→ **REQUIRED TASK**:
Retype the whole listing, please, keeping every line exact and dropping the pictures.

→ **DATA LINES**:
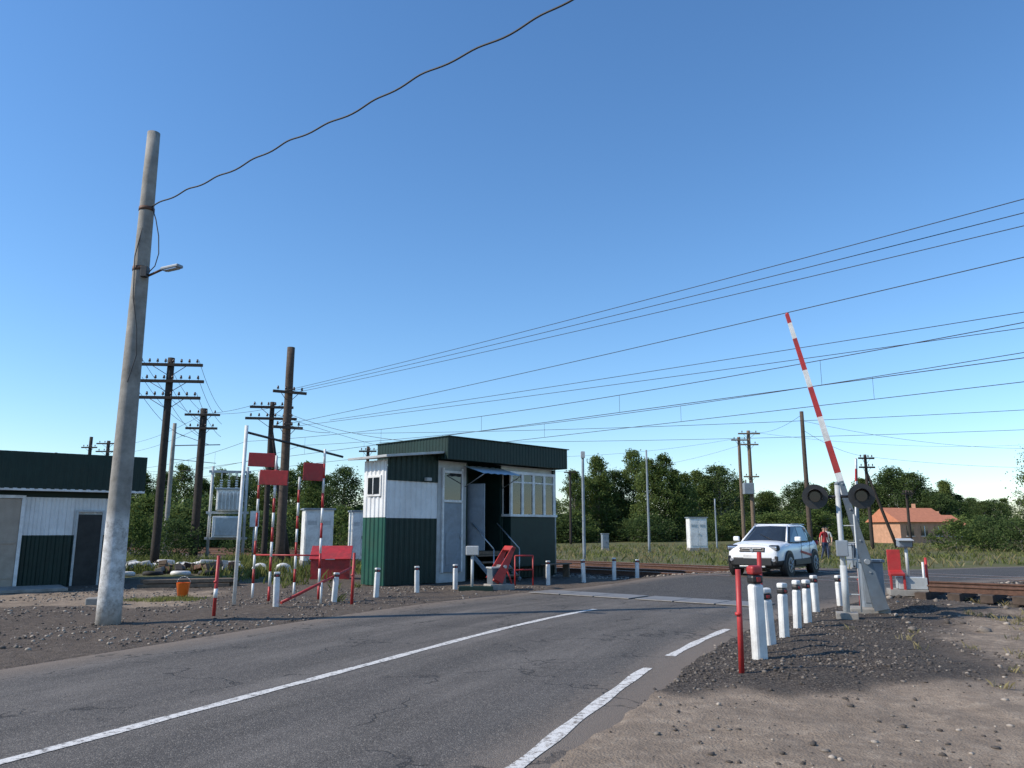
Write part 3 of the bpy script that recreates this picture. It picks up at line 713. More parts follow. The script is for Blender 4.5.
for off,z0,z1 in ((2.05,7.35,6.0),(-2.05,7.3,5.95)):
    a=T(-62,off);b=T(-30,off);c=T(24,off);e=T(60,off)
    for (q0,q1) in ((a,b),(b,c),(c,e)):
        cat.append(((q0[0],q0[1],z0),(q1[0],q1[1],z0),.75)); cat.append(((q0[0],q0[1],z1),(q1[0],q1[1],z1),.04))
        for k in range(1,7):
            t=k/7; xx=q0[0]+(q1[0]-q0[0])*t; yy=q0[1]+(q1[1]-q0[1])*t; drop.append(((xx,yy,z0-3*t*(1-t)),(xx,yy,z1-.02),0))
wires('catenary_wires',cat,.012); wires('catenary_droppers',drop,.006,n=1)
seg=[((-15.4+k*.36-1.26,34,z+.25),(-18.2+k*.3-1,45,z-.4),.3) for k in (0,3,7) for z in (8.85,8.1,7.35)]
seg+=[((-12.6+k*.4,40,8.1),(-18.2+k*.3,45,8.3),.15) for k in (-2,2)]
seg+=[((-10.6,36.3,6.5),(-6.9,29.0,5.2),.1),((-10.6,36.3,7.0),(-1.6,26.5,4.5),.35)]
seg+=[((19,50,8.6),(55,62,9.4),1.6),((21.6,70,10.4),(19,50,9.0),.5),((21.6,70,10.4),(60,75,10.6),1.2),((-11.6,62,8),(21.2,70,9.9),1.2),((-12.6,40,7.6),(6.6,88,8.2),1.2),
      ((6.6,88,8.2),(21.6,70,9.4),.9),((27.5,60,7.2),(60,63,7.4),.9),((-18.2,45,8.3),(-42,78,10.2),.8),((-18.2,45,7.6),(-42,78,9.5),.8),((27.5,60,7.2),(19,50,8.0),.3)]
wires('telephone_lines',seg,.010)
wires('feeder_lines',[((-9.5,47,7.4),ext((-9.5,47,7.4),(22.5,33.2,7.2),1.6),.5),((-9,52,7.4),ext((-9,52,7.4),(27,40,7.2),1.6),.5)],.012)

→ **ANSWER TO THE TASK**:
Write part 3 of the bpy script that recreates this picture. It picks up at line 713. More parts follow. The script is for Blender 4.5.
for off,z0,z1 in ((2.05,7.35,6.0),(-2.05,7.3,5.95)):
    a=T(-62,off);b=T(-30,off);c=T(24,off);e=T(60,off)
    for (q0,q1) in ((a,b),(b,c),(c,e)):
        cat.append(((q0[0],q0[1],z0),(q1[0],q1[1],z0),.75)); cat.append(((q0[0],q0[1],z1),(q1[0],q1[1],z1),.04))
        for k in range(1,7):
            t=k/7; xx=q0[0]+(q1[0]-q0[0])*t; yy=q0[1]+(q1[1]-q0[1])*t; drop.append(((xx,yy,z0-3*t*(1-t)),(xx,yy,z1-.02),0))
wires('catenary_wires',cat,.012); wires('catenary_droppers',drop,.006,n=1)
seg=[((-15.4+k*.36-1.26,34,z+.25),(-18.2+k*.3-1,45,z-.4),.3) for k in (0,3,7) for z in (8.85,8.1,7.35)]
seg+=[((-12.6+k*.4,40,8.1),(-18.2+k*.3,45,8.3),.15) for k in (-2,2)]
seg+=[((-10.6,36.3,6.5),(-6.9,29.0,5.2),.1),((-10.6,36.3,7.0),(-1.6,26.5,4.5),.35)]
seg+=[((19,50,8.6),(55,62,9.4),1.6),((21.6,70,10.4),(19,50,9.0),.5),((21.6,70,10.4),(60,75,10.6),1.2),((-11.6,62,8),(21.2,70,9.9),1.2),((-12.6,40,7.6),(6.6,88,8.2),1.2),
      ((6.6,88,8.2),(21.6,70,9.4),.9),((27.5,60,7.2),(60,63,7.4),.9),((-18.2,45,8.3),(-42,78,10.2),.8),((-18.2,45,7.6),(-42,78,9.5),.8),((27.5,60,7.2),(19,50,8.0),.3)]
wires('telephone_lines',seg,.010)
wires('feeder_lines',[((-9.5,47,7.4),ext((-9.5,47,7.4),(22.5,33.2,7.2),1.6),.5),((-9,52,7.4),ext((-9,52,7.4),(27,40,7.2),1.6),.5)],.012)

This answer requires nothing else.